━━ Rows

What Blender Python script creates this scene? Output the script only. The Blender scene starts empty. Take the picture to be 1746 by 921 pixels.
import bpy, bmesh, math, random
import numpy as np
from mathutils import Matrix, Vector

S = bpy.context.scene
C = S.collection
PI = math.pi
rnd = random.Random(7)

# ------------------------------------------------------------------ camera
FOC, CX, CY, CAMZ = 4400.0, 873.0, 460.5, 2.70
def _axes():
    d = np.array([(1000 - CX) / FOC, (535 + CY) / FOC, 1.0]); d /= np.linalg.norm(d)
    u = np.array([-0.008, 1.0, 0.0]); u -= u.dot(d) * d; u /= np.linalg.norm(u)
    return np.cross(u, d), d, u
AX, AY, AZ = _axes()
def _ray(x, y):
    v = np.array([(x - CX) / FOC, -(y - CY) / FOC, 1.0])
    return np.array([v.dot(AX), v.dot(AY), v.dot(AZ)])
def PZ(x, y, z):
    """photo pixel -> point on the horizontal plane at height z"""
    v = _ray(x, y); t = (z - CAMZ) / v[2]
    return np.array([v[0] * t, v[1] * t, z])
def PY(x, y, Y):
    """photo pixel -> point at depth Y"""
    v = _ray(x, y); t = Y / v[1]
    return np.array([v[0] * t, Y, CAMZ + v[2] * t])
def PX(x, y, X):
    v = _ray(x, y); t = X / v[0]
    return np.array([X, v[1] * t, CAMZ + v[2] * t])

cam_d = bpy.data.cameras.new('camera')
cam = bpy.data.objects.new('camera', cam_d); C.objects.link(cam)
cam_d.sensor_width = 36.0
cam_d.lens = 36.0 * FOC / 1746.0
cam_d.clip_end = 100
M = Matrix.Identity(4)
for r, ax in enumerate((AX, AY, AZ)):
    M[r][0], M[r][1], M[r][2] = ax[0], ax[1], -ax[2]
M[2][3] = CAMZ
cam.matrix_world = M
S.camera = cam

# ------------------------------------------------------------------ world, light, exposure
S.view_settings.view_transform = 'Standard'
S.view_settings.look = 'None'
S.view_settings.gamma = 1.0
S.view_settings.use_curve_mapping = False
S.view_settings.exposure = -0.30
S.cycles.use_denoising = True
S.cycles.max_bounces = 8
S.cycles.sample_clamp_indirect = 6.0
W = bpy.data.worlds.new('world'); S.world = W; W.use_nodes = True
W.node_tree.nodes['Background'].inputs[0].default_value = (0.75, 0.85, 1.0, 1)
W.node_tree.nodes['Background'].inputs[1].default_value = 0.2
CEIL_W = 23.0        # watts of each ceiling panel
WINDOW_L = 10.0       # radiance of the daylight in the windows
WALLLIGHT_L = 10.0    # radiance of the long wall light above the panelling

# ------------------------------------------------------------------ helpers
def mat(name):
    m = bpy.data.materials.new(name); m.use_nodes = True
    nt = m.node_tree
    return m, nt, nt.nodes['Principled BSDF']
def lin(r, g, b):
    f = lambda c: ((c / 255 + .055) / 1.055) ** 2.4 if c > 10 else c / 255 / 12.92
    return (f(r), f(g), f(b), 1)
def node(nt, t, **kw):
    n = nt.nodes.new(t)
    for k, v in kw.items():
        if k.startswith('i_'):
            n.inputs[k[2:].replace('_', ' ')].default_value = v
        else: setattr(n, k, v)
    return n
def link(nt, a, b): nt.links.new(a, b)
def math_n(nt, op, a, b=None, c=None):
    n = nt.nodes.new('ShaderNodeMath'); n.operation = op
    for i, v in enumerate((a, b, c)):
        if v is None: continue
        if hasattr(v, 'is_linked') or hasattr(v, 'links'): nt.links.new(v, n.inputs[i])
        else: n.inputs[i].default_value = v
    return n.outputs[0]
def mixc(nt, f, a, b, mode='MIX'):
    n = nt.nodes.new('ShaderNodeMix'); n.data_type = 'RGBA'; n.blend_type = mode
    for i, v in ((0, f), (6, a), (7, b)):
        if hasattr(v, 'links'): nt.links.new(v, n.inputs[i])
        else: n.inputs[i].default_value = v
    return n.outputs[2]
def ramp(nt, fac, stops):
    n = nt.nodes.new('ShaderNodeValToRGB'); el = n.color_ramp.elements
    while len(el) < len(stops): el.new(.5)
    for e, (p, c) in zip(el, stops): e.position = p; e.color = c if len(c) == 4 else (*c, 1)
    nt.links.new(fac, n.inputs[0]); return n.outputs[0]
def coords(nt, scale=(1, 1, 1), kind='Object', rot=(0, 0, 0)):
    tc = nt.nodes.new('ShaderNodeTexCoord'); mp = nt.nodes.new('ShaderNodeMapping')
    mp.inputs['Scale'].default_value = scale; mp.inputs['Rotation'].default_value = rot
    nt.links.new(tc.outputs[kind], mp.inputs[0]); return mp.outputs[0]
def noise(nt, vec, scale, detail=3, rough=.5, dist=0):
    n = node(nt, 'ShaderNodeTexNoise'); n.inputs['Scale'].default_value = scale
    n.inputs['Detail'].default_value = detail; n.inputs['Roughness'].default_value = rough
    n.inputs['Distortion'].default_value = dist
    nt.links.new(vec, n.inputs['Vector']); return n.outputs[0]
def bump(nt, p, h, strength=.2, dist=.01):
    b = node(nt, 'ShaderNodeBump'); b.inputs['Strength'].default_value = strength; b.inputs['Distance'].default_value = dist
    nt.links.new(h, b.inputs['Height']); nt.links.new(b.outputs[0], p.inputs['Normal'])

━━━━
━━ Rows

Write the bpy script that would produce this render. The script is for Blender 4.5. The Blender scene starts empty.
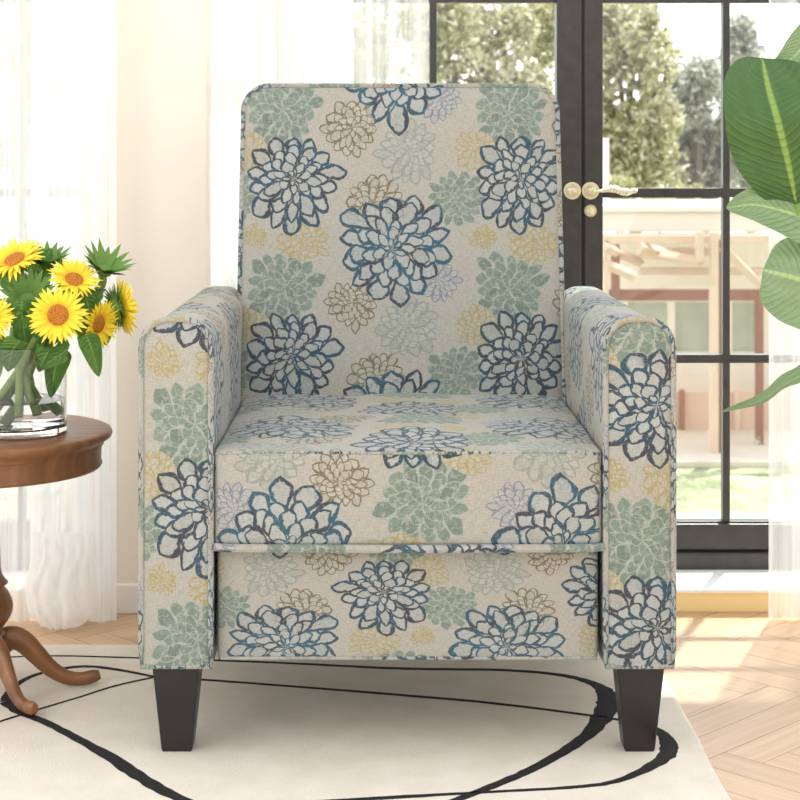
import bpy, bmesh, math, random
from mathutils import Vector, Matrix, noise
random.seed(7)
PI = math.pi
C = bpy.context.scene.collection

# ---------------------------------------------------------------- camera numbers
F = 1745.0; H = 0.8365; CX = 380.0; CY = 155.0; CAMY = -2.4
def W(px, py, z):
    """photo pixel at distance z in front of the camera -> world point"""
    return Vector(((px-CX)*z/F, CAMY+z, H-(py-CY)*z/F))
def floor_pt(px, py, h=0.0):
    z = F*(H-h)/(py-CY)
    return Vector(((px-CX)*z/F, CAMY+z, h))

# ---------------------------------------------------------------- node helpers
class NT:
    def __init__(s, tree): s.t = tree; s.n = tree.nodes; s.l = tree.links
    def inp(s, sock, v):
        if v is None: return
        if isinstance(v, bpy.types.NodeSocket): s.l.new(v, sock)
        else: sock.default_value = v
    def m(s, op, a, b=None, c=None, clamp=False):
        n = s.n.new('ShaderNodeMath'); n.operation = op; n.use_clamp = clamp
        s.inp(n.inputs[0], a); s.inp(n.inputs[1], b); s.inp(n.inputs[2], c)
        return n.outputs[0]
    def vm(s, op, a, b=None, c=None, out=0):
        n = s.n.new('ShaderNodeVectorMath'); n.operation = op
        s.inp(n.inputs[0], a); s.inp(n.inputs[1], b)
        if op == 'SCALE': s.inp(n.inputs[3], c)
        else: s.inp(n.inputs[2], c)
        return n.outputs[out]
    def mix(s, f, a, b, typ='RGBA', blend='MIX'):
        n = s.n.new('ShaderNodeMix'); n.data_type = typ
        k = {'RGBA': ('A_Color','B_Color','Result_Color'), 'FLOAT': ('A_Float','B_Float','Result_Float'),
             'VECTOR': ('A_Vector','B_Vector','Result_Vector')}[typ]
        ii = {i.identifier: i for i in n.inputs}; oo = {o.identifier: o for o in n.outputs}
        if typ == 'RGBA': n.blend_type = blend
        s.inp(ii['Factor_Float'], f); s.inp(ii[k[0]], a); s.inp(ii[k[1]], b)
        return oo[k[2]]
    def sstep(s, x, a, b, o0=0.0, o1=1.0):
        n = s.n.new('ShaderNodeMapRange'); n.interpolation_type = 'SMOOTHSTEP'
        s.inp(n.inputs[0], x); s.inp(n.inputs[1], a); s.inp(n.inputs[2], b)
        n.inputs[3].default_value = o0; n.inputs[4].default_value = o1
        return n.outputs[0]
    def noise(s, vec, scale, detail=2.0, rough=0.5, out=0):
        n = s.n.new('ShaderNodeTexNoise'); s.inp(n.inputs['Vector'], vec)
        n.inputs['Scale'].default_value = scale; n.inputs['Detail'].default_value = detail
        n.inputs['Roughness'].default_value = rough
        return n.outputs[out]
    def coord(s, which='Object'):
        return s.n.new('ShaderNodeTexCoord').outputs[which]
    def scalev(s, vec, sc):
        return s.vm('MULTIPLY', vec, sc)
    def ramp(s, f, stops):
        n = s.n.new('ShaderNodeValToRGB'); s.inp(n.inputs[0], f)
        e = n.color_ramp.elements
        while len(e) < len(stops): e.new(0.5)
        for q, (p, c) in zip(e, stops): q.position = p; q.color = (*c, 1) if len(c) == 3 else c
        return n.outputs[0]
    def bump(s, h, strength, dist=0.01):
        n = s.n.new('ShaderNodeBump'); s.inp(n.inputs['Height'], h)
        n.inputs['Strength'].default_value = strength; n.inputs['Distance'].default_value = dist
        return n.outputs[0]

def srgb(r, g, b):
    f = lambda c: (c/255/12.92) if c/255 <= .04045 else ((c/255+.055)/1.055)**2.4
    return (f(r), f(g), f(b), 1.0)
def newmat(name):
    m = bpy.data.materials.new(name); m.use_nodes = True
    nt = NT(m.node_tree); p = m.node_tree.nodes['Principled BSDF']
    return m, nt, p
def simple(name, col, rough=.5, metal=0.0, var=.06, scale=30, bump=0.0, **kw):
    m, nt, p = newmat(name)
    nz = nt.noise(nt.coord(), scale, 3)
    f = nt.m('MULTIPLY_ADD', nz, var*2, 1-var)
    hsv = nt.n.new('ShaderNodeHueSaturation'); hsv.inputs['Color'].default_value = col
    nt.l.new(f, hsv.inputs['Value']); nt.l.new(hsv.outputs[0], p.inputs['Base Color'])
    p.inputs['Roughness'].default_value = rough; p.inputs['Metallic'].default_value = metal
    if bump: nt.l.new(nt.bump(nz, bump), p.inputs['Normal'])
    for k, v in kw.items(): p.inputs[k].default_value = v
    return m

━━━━

◆ **What the exercise asks**
Find how many of the lines above have the word "script" in them. State only that number.

◆ **Response to the task**
2